◆ Directions for this task
Please repeat the records below exactly, from the first line through the line containing "return tag(o, label, cat, group)", and nothing more.
----
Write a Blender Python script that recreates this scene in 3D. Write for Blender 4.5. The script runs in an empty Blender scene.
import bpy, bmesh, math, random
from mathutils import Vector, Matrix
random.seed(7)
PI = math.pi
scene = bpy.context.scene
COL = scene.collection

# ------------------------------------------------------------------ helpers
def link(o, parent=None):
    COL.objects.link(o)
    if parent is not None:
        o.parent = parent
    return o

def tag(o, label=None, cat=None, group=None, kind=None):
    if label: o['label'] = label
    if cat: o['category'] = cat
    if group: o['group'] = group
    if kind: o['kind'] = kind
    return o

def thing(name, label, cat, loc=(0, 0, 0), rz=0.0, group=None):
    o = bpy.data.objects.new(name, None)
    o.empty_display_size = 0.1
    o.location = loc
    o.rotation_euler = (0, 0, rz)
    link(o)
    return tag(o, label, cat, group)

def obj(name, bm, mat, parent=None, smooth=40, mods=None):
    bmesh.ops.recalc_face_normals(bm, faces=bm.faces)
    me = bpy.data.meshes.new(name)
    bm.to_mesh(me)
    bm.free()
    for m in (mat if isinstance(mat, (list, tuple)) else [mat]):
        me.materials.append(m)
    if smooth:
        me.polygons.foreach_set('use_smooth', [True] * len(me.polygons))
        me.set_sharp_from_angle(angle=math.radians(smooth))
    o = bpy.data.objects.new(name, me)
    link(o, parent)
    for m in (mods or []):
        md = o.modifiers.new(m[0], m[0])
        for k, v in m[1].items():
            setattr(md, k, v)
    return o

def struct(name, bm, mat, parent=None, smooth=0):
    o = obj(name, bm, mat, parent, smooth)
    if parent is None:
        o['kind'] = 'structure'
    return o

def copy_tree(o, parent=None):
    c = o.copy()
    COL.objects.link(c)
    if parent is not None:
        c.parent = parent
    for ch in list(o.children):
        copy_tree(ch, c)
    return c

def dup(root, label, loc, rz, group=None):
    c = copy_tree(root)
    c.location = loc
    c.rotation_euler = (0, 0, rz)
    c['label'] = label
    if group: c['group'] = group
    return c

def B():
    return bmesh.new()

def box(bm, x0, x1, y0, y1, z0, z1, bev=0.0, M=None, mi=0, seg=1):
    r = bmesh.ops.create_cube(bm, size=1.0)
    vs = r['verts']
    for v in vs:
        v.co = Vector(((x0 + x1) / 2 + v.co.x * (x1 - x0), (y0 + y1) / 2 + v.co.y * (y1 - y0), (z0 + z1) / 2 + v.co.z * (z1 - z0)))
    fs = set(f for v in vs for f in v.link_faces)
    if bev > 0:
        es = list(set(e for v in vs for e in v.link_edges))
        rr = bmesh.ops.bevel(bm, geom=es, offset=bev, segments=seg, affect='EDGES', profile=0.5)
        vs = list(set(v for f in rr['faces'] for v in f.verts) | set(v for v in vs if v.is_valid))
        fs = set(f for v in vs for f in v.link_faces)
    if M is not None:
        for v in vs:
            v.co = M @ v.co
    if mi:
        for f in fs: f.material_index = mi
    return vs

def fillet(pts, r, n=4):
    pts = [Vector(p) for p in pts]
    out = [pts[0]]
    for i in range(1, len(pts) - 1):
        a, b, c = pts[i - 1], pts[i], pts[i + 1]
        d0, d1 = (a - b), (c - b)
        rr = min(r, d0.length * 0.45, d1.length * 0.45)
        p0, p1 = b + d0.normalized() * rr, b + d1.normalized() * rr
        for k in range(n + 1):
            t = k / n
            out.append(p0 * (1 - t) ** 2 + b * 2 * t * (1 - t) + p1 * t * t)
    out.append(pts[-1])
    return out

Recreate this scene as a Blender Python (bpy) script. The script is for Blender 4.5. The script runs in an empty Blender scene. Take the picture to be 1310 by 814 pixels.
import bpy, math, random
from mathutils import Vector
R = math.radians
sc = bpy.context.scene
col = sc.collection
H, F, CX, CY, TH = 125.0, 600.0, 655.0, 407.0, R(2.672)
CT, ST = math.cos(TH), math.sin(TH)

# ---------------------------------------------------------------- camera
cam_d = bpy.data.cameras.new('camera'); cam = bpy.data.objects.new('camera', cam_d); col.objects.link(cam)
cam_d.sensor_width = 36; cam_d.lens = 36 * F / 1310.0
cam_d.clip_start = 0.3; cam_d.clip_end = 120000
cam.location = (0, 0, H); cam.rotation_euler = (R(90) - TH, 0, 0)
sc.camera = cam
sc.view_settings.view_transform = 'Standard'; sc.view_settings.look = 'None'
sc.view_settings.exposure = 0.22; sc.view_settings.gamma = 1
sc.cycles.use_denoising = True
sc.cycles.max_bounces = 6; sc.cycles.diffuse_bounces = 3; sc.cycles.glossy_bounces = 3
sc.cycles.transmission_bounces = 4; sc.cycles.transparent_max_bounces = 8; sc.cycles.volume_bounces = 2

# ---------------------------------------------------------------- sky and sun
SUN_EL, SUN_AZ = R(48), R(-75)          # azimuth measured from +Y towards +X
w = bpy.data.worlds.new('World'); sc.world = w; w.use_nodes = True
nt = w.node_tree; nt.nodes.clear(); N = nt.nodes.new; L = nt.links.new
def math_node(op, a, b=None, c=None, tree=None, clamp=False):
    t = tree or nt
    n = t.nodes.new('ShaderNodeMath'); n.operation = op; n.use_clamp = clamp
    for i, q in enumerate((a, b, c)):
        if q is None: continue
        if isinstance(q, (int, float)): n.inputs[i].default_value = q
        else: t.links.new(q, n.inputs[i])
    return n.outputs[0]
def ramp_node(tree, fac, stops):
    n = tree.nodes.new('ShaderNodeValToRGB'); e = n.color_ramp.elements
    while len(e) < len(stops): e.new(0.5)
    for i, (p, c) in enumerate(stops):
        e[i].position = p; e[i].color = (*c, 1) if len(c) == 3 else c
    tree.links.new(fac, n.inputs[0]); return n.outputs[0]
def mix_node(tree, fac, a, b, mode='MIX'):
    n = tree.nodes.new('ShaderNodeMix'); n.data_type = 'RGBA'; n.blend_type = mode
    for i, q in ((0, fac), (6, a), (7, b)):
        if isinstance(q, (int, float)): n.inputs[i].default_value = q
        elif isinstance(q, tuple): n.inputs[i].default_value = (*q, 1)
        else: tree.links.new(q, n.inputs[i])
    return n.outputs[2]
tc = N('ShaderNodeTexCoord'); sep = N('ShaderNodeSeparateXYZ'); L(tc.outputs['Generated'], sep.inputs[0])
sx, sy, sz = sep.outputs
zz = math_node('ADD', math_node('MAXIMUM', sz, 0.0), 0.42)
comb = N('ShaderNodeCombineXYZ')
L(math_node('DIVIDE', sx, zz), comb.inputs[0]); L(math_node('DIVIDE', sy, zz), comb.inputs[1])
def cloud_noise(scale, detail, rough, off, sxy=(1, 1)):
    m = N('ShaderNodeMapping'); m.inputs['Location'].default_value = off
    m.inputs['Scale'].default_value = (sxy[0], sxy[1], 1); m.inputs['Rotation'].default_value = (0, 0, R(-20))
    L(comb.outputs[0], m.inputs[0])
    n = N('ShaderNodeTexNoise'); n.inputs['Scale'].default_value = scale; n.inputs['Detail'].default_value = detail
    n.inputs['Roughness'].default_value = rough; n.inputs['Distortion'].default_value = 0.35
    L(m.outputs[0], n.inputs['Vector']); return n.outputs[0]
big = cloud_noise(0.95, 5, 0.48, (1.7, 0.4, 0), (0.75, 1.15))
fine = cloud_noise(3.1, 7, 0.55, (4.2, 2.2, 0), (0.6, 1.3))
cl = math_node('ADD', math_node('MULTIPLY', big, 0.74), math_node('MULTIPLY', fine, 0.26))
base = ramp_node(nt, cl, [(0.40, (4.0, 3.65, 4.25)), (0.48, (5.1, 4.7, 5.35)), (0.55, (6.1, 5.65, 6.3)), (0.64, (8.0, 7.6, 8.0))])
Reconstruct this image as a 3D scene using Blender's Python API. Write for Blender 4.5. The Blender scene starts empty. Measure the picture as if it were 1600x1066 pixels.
----
◆ Response below
Write a Blender Python script that recreates this scene in 3D. Write for Blender 4.5. The script runs in an empty Blender scene.
import bpy, bmesh, math, random
from mathutils import Vector, Matrix
random.seed(7)
PI = math.pi
scene = bpy.context.scene
COL = scene.collection

# ------------------------------------------------------------------ helpers
def link(o, parent=None):
    COL.objects.link(o)
    if parent is not None:
        o.parent = parent
    return o

def tag(o, label=None, cat=None, group=None, kind=None):
    if label: o['label'] = label
    if cat: o['category'] = cat
    if group: o['group'] = group
    if kind: o['kind'] = kind
    return o

def thing(name, label, cat, loc=(0, 0, 0), rz=0.0, group=None):
    o = bpy.data.objects.new(name, None)
    o.empty_display_size = 0.1
    o.location = loc
    o.rotation_euler = (0, 0, rz)
    link(o)
    return tag(o, label, cat, group)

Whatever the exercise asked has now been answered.